Interest rate reality check looms

Rik Dalvit/For the Capital Press

Editorial

Most experts agree that it's only a matter of time before the cost of borrowing money goes up. That's bad news for farmers and ranchers who depend on both short- and long-term loans to capitalize their operations.

Producers plagued by low prices will have to squeeze by on tighter margins as borrowing becomes more expensive.

It will be particularly hard on those producers who have burned through significant portions of their equity as they've tried to weather downturns in any number of sectors within the industry. Even farmers with solid credit ratings who hope to expand will find it more expensive to take advantage of opportunities to expand their operations.

One of the reasons farmers will find it more expensive to borrow money is that they will be competing for loans with their federal government. There is only so much investment capital available. The government is commanding an ever-increasing share and pushing the cost up for everyone in the process.

With the U.S. government already in debt to the tune of nearly $12 trillion, automatic increases in entitlement spending and new programs being pushed by the Obama administration and Congress are expected to add another $10 trillion in red ink over the next decade. Because everything costs more than the government expects, we will be lucky if the tab isn't a few trillion more.
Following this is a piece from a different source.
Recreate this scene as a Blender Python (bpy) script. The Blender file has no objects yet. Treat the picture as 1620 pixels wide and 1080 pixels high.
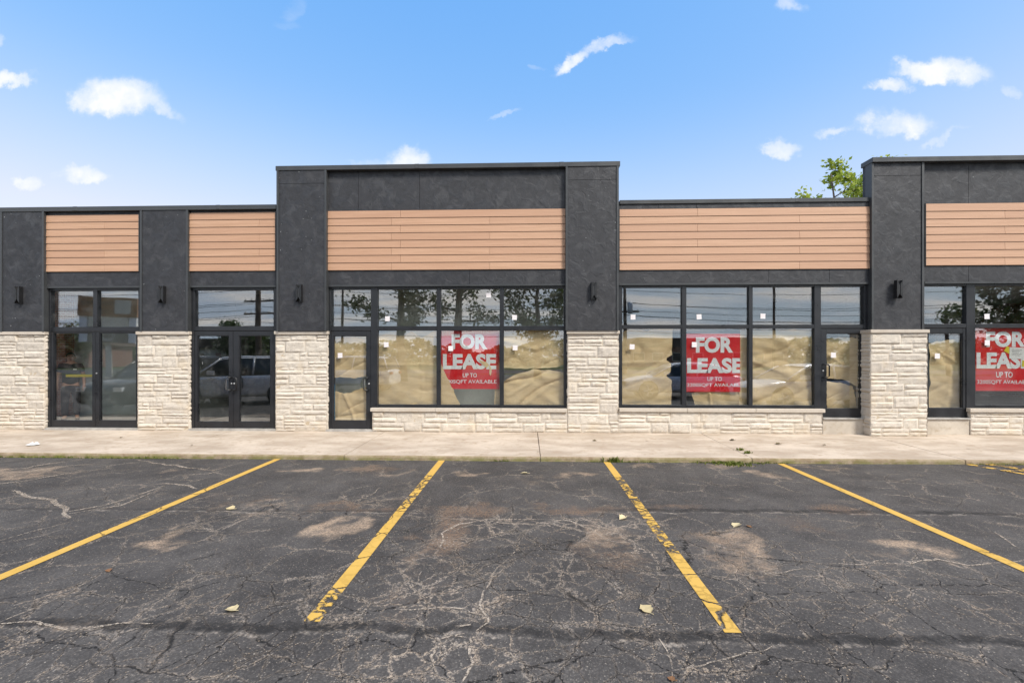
import bpy, bmesh, math, random
from mathutils import Vector, Matrix, noise
R = math.radians
random.seed(7)
S = bpy.context.scene
COL = S.collection

# ------------------------------------------------------------------ camera
F, W0, H0, HZ = 720.0, 1620.0, 1080.0, 563.0
PSI, D, ZC = math.atan(24/720), 9.68, 1.73
cd = bpy.data.cameras.new('camera'); cam = bpy.data.objects.new('camera', cd); COL.objects.link(cam)
cam.location = (0, -D, ZC); cam.rotation_euler = (R(90), 0, PSI)
cd.sensor_width = 36; cd.lens = F/W0*36; cd.shift_y = (HZ-540)/W0
cd.clip_start = .05; cd.clip_end = 3000
S.camera = cam

# measured positions on the facade and ground turned into metres
def ray(px, py):
    u, v = (px-810)/F, (HZ-py)/F
    return Vector((-math.sin(PSI)+u*math.cos(PSI), math.cos(PSI)+u*math.sin(PSI), v))
def hit(px, py, y):
    r = ray(px, py); t = (y+D)/r.y
    return Vector((r.x*t, y, ZC+r.z*t))
def fx(px, y=0.0): return hit(px, HZ, y).x
def fz(px, py, y=0.0): return hit(px, py, y).z
def gr(px, py, z=0.0):
    r = ray(px, py); t = (z-ZC)/r.z
    return Vector((r.x*t, -D+r.y*t, z))

# ------------------------------------------------------------------ mesh helpers
class MB:
    def __init__(s): s.v = []; s.f = []; s.t = []; s.tone = 0.5; s.m = []; s.mi = 0
    def av(s, p): s.v.append((p[0], p[1], p[2])); s.t.append(s.tone); return len(s.v)-1
    def af(s, ids): s.f.append(tuple(ids)); s.m.append(s.mi)
    def box(s, x0, x1, y0, y1, z0, z1):
        if x1 < x0: x0, x1 = x1, x0
        if y1 < y0: y0, y1 = y1, y0
        if z1 < z0: z0, z1 = z1, z0
        i = [s.av(p) for p in ((x0,y0,z0),(x1,y0,z0),(x1,y1,z0),(x0,y1,z0),(x0,y0,z1),(x1,y0,z1),(x1,y1,z1),(x0,y1,z1))]
        for q in ((0,3,2,1),(4,5,6,7),(0,1,5,4),(1,2,6,5),(2,3,7,6),(3,0,4,7)): s.af([i[k] for k in q])
    def quad(s, *ps): s.af([s.av(p) for p in ps])
    def prism(s, poly, y0, y1):            # poly of (x, z), extruded along y
        n = len(poly); a = [s.av((x, y0, z)) for x, z in poly]; b = [s.av((x, y1, z)) for x, z in poly]
        s.af(a); s.af(b[::-1])
        for k in range(n): s.af((a[k], b[k], b[(k+1) % n], a[(k+1) % n]))
    def grid(s, fn, nu, nv):
        ids = [[s.av(fn(i/nu, j/nv)) for i in range(nu+1)] for j in range(nv+1)]
        for j in range(nv):
            for i in range(nu): s.af((ids[j][i], ids[j][i+1], ids[j+1][i+1], ids[j+1][i]))
        return ids
    def tube(s, pts, rad, n=8, cap=True):
        pts = [Vector(p) for p in pts]; rings = []
        if not hasattr(rad, '__len__'): rad = [rad]*len(pts)
        for k, p in enumerate(pts):
            d = (pts[min(k+1, len(pts)-1)]-pts[max(k-1, 0)]).normalized()
            a = d.cross(Vector((0, 0, 1)) if abs(d.z) < .9 else Vector((1, 0, 0))).normalized(); b = d.cross(a)
            rings.append([s.av(p+(a*math.cos(2*math.pi*q/n)+b*math.sin(2*math.pi*q/n))*rad[k]) for q in range(n)])
        for r0, r1 in zip(rings, rings[1:]):
            for q in range(n): s.af((r0[q], r0[(q+1) % n], r1[(q+1) % n], r1[q]))
        if cap: s.af(rings[0][::-1]); s.af(rings[-1])
    def lathe(s, prof, n=20, axis='z', c=(0, 0, 0)):
        rings = []
        for r, h in prof:
            ring = []
            for q in range(n):
                a = 2*math.pi*q/n
                p = (r*math.cos(a), r*math.sin(a), h) if axis == 'z' else (r*math.cos(a), h, r*math.sin(a))
                ring.append(s.av((p[0]+c[0], p[1]+c[1], p[2]+c[2])))
            rings.append(ring)
        for r0, r1 in zip(rings, rings[1:]):
            for q in range(n): s.af((r0[q], r0[(q+1) % n], r1[(q+1) % n], r1[q]))
        s.af(rings[0][::-1]); s.af(rings[-1])
    def build(s, name, mat, parent=None, smooth=False, recalc=True):
        me = bpy.data.meshes.new(name); me.from_pydata(s.v, [], s.f); me.update()
        mats = mat if isinstance(mat, (list, tuple)) else [mat]
        for m in mats: me.materials.append(m)
        if len(mats) > 1: me.polygons.foreach_set('material_index', s.m)
        at = me.attributes.new('tone', 'FLOAT', 'POINT'); at.data.foreach_set('value', s.t)
        if recalc:
            bm = bmesh.new(); bm.from_mesh(me); bmesh.ops.recalc_face_normals(bm, faces=bm.faces); bm.to_mesh(me); bm.free()
        if smooth: me.polygons.foreach_set('use_smooth', [True]*len(me.polygons))
        o = bpy.data.objects.new(name, me); COL.objects.link(o)
        if parent: o.parent = parent
        return o
def tag(o, label=None, cat=None, group=None, kind=None):
    if label: o['label'] = label
    if cat: o['category'] = cat
    if group: o['group'] = group
    if kind: o['kind'] = kind
    return o
def thing(name, label, cat, loc=(0, 0, 0), rz=0, group=None):
    o = bpy.data.objects.new(name, None); COL.objects.link(o); o.location = loc; o.rotation_euler = (0, 0, rz)
    o.empty_display_size = .2
    return tag(o, label, cat, group)
def copy_tree(o, parent=None):
    c = o.copy(); COL.objects.link(c); c.parent = parent
    for ch in [x for x in COL.objects if x.parent == o]: copy_tree(ch, c)
    return c

# ------------------------------------------------------------------ materials
class NT:
    def __init__(s, name, tree=None):
        if tree is None:
            s.mat = bpy.data.materials.new(name); s.mat.use_nodes = True; s.t = s.mat.node_tree; s.t.nodes.clear()
        else: s.t = tree; s.t.nodes.clear()
    def n(s, typ, **kw):
        nd = s.t.nodes.new(typ)
        for k, v in kw.items():
            if k.startswith('i_'):
                key = k[2:].replace('_', ' '); key = int(key) if key.isdigit() else key
                s.set(nd.inputs[key], v)
            else: setattr(nd, k, v)
        return nd
    def set(s, inp, v):
        if isinstance(v, bpy.types.NodeSocket): s.t.links.new(v, inp)
        elif isinstance(v, bpy.types.Node): s.t.links.new(v.outputs[0], inp)
        else:
            if inp.type == 'RGBA' and len(v) == 3: v = (*v, 1)
            inp.default_value = v
    def math(s, op, a, b=0.0, c=0.0, clamp=False):
        nd = s.t.nodes.new('ShaderNodeMath'); nd.operation = op; nd.use_clamp = clamp
        for i, v in enumerate((a, b, c)): s.set(nd.inputs[i], v)
        return nd.outputs[0]
    def vmath(s, op, a, b=(0, 0, 0)):
        nd = s.t.nodes.new('ShaderNodeVectorMath'); nd.operation = op
        s.set(nd.inputs[0], a); s.set(nd.inputs[1], b)
        return nd.outputs[0]
    def mix(s, fac, a, b, typ='MIX'):
        nd = s.t.nodes.new('ShaderNodeMix'); nd.data_type = 'RGBA'; nd.blend_type = typ
        s.set(nd.inputs[0], fac); s.set(nd.inputs[6], a); s.set(nd.inputs[7], b)
        return nd.outputs[2]
    def ramp(s, fac, lo, hi, a=0.0, b=1.0, smooth=True):
        nd = s.t.nodes.new('ShaderNodeMapRange'); nd.interpolation_type = 'SMOOTHSTEP' if smooth else 'LINEAR'
        for i, v in enumerate((fac, lo, hi, a, b)): s.set(nd.inputs[i], v)
        return nd.outputs[0]
    def noise(s, vec, scale, detail=3, rough=.5, dist=0.0):
        nd = s.n('ShaderNodeTexNoise'); s.set(nd.inputs['Vector'], vec)
        nd.inputs['Scale'].default_value = scale; nd.inputs['Detail'].default_value = detail
        nd.inputs['Roughness'].default_value = rough; nd.inputs['Distortion'].default_value = dist
        return nd
    def vor(s, vec, scale, feature='DISTANCE_TO_EDGE', rnd=1.0):
        nd = s.n('ShaderNodeTexVoronoi', feature=feature); s.set(nd.inputs['Vector'], vec)
        nd.inputs['Scale'].default_value = scale; nd.inputs['Randomness'].default_value = rnd
        return nd
    def obj(s): return s.n('ShaderNodeTexCoord').outputs['Object']
    def attr(s, name): return s.n('ShaderNodeAttribute', attribute_name=name).outputs['Fac']
    def sep(s, v):
        nd = s.n('ShaderNodeSeparateXYZ'); s.set(nd.inputs[0], v); return nd.outputs
    def scale(s, v, sc): return s.vmath('MULTIPLY', v, sc)
    def bump(s, h, st=.3, d=.01):
        nd = s.n('ShaderNodeBump'); s.set(nd.inputs['Height'], h)
        nd.inputs['Strength'].default_value = st; nd.inputs['Distance'].default_value = d
        return nd.outputs[0]
    def bsdf(s, col, rough=.6, bump=None, metal=0.0, spec=.5):
        b = s.n('ShaderNodeBsdfPrincipled'); s.set(b.inputs['Base Color'], col); s.set(b.inputs['Roughness'], rough)
        s.set(b.inputs['Metallic'], metal); s.set(b.inputs['Specular IOR Level'], spec)
        if bump is not None: s.set(b.inputs['Normal'], bump)
        return b
    def out(s, sh):
        o = s.n('ShaderNodeOutputMaterial'); s.set(o.inputs['Surface'], sh); return s.mat

def plain(name, col, rough=.5, metal=0.0, var=.15, sc=6.0, bump=0.0, spec=.5):
    t = NT(name); p = t.obj(); n = t.noise(p, sc, 5, .6).outputs[0]
    k = t.ramp(n, .3, .7, 1-var, 1+var)
    c = t.mix(1.0, col, t.n('ShaderNodeCombineColor', i_0=k, i_1=k, i_2=k).outputs[0], 'MULTIPLY')
    b = t.bump(t.noise(p, sc*12, 3).outputs[0], bump, .004) if bump else None
    r = t.ramp(n, .3, .7, max(.02, rough-.08), min(1, rough+.08))
    return t.out(t.bsdf(c, r, b, metal, spec))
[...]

It would be convenient to lay this at the feet of a liberal president and a Democratic Congress. True, they passed unbudgeted stimulus and bailout programs and plan massive expansions in social spending that will greatly accelerate the increase of the national debt. But the Bush administration and a mostly Republican Congress bought both guns and butter for nearly eight years with a fairly large pile of borrowed money.

Politicians usually become serious about balancing the budget only when they are out of power and can no longer shower their constituents with coins from the public purse.

But the pols are only partially responsible. The United States has arrived at this point because the stockholders -- we, the people -- have asked for it. We have grown accustomed to the largesse without any thought of paying the bill.

A task force appointed by the American Farm Bureau came to the obvious conclusion that there are two solutions to the country's debt crisis: the government must spend less, or raise more revenue.

We cannot go on borrowing one out of three dollars we spend. Eventually, the interest alone on that debt will consume so much of the budget as to make other necessary functions of government impossible to fund. The disaster that would follow would make last year's collapse of the financial sector seem insignificant.

If we begin to sacrifice now, we can still avert catastrophe.